2006'da yılında bir arkadaşının önerisiyle ok atmaya başlayan 19 yaşındaki Sermet Çınar, 4 yıl içinde gençlerde zirveyi yakaladı.
Tabii ki başarıya giden bu yolda bir çok zorlukla karşılaştı. Fakat yılmadı. Avrupa Okçuluk Şampiyonası'nda altın madalya kazanan Sermet Çınar kendi söylemiyle tam anlamıyla sahipsiz bir Çınar gibi... Çünkü Sakarya'da ne kulübü, ne de sponsoru var. İşçi babanın şampiyon oğlu idmana iki dolmuşla gidip geliyor.

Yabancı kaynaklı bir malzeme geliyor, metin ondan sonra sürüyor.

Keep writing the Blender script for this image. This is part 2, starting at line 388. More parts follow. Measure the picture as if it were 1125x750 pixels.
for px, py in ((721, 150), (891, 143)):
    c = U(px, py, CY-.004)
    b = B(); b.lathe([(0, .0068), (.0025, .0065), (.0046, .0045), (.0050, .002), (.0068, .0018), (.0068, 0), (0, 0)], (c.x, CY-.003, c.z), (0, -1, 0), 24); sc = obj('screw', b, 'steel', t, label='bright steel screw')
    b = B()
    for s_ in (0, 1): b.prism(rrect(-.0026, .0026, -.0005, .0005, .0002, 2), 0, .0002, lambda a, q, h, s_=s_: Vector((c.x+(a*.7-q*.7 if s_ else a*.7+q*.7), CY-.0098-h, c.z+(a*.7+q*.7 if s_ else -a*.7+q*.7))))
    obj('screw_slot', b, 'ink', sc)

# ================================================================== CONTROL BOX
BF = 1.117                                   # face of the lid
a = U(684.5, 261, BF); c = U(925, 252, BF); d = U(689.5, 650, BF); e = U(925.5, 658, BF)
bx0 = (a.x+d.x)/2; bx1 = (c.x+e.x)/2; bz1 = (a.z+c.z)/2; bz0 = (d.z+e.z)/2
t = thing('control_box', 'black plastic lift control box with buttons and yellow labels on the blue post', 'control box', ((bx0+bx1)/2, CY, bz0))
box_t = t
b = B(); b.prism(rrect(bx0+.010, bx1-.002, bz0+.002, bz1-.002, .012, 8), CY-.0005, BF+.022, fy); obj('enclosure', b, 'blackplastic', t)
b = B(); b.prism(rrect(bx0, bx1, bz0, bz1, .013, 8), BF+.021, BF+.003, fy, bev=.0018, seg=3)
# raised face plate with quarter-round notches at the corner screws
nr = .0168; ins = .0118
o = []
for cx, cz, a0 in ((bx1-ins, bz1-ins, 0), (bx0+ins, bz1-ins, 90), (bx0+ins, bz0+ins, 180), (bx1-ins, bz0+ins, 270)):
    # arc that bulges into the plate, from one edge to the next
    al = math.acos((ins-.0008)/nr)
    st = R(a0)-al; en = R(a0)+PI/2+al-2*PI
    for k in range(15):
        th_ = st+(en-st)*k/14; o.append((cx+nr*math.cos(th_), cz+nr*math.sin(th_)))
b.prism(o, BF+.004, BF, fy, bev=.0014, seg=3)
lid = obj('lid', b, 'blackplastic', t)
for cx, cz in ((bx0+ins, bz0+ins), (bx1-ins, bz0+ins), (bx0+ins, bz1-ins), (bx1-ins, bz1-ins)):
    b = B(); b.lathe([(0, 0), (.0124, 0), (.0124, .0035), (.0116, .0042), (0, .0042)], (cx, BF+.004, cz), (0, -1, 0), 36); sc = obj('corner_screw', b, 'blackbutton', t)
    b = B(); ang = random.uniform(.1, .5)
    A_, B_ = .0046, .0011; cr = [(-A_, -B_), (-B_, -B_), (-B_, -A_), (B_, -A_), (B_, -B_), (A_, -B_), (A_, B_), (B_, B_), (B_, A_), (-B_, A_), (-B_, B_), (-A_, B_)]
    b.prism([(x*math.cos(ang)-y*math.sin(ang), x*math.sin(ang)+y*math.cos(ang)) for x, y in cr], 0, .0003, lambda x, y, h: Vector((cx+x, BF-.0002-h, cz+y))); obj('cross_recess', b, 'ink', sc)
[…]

Karnını ise kendi getirdiği yemeklerle doyurabiliyor. Başarı yolunda herşeyin devletten beklenilmemesini ifade eden Çınar,
"Federasyon yardımcı oluyor fakat yönetmelikleri aşamıyor. Kupa ile döndüğümüz zaman sadece plaket veriyorlar. Başarının karşılığı bu olmamalı. Bu gidişle Sakarya'da okçu kalmayacak" diyerek dert yandı. 2006'da ok atmaya başlayan Çınar,
"Biz orta halli bir aileyiz. Aç-susuz kalmıyorum ama günde iki dolmuş ile idmana gidiyorum. Bunlar üzücü. Sporcunun kafası rahat olduğunda başarı gelir" sözleriyle bir mesaj veriyor.
"DESTEK VERİLMELİ"
Devletin verdiği ödüller ile ayakta durduğunu belirten Çınar,
"Babam işçi. Annem ise ev hanımı. Artık aileme yük olmak istemiyorum. Kendi ayaklarımın üzerinde durmak istiyorum. Bunun için bazı desteklerin olması gerekir. Biz her şeyi Gençlik ve Spor Genel Müdürlüğü ve federasyondan bekliyoruz. Devletin verdiği ödül ile ayakta durmaya çalışıyorum. Bu da yeterli olmuyor" dedi.
DOLMUŞ İLE İDMANA!
Salon olmadığından ötürü 1999'da meydana gelen depremde evleri yıkılanlar için yapılan, daha sonra boşaltılan barakalarda ve okulun zemin katında idman yaparak bugünlere gelen Çınar, şimdi Sakaryaspor'un tesislerinde çalışıyor. Milli sporcu idmanlara ise günde iki defa dolmuş değiştirerek gidip geliyor.
"KULÜBÜMÜZ KAPATILDI"
"2007 yılında kulubümüz kapatıldı. Şu an ferdi olarak çalışıyorum. Kulüp bir anlamda sporcunun güvencesi. Sakarya gibi bir yerde okçuluğa sahip çıkılmaması üzüntü verici. Çok iyi sporcular var. Ancak geleceği göremiyorlar. Hep karanlık. Yarın bu sporcular da başka yerlere gidebilir. Bu nedenle Sakaryalılar destek olmalı. Çok iyi okçular var. Böyle bir sporcu potansiyeli kaybedilmemeli.
"HEDEFİM OLİMPİYATLAR"
Her sporcunun hedefi, mutlaka olimpiyat şampiyonluğudur. Benim de hedefim 2012 Londra Olimpiyatları'nda bu başarıya ulaşabilmek. Kürsüye çıkarak, Uluslararası Okçuluk Federasyonu Başkanı Uğur Erdener'in boynuma madalya takmasını çok istiyorum. Bu bana ayrı bir mutluluk verir. Çünkü Erdener'in Türk ve dünya okçuluğuna çok büyük hizmetleri dokunmuştur.